According to the officials, some Saudi officials had threatened to publicize what they said was evidence of Hadi’s corruption in their efforts to convince him to step down, the WSJ wrote.

Since leaving office, Hadi has been confined to his house in Riyadh and denied access to phones, one Saudi official told the WSJ.

But another Saudi official said Hadi was encouraged to resign because various Yemeni factions had lost confidence in his ability to lead the Middle Eastern nation.

Saudi Arabia had welcomed Hadi’s resignation announcement and pledged US$3 billion in aid and support for its war-torn neighbour.

Hadi’s internationally recognised government had been locked in conflict for seven years against the Iran-backed Huthis, who control the capital Sanaa and most of the north despite a Saudi-led coalition’s military intervention launched in 2015.

Hadi has been based in Saudi Arabia since fleeing to the kingdom that year as rebel forces closed in on his last redoubt, the southern port city of Aden.

The war has killed hundreds of thousands directly or indirectly, and triggered what the United Nations calls the world’s worst humanitarian crisis, with millions on the brink of famine.

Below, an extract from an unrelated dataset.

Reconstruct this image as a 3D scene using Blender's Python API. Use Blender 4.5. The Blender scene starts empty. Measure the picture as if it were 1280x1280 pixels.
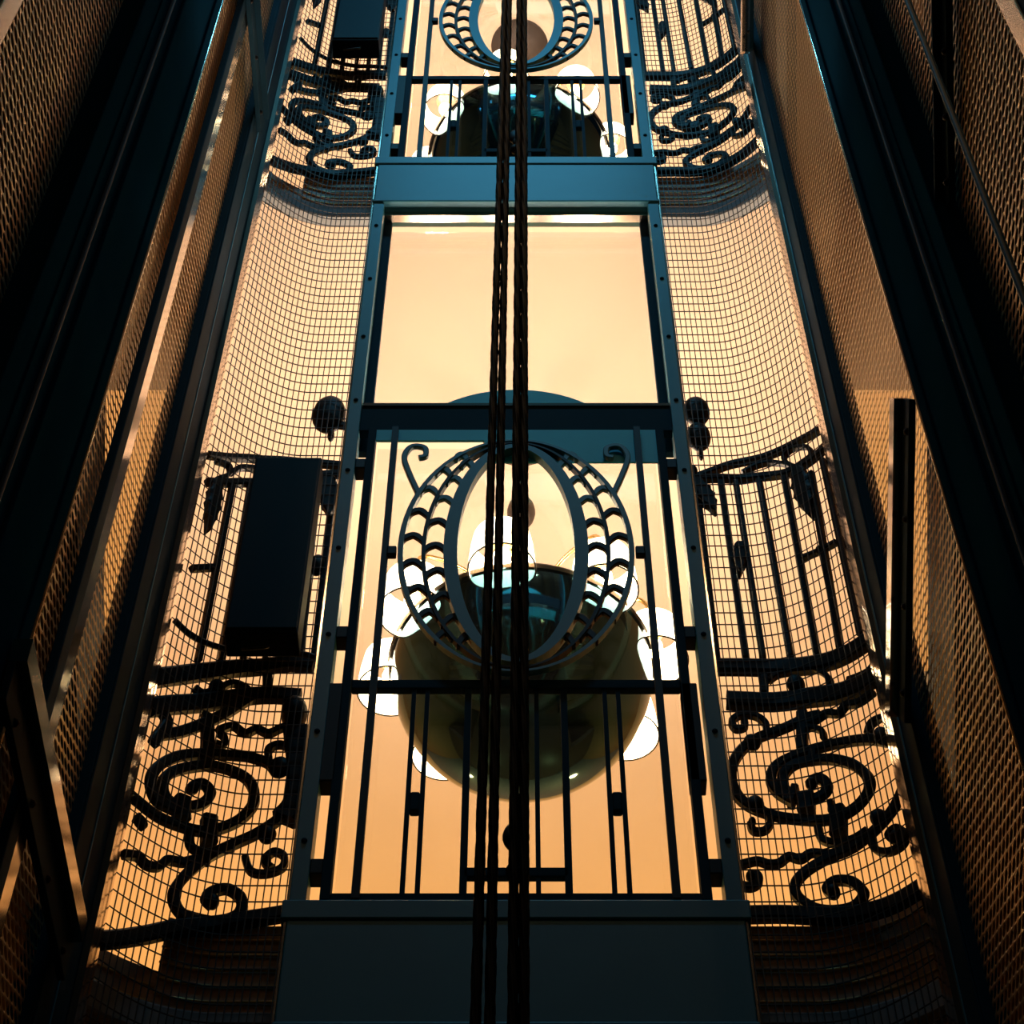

Hadi’s handing power to the council came at the end of talks in the Saudi capital Riyadh that brought together anti-Huthi factions but were boycotted by the Huthis themselves, as they refused to attend talks on “enemy” territory.

The developments followed the start of a renewable, UN-brokered two-month truce that has brought a rare respite from violence and spurred cautious hopes the war could finally end.

But the Huthis dismissed Hadi’s resignation as “a desperate attempt to rearrange the ranks of the mercenaries” fighting in Yemen, and said peace would only come once foreign forces leave.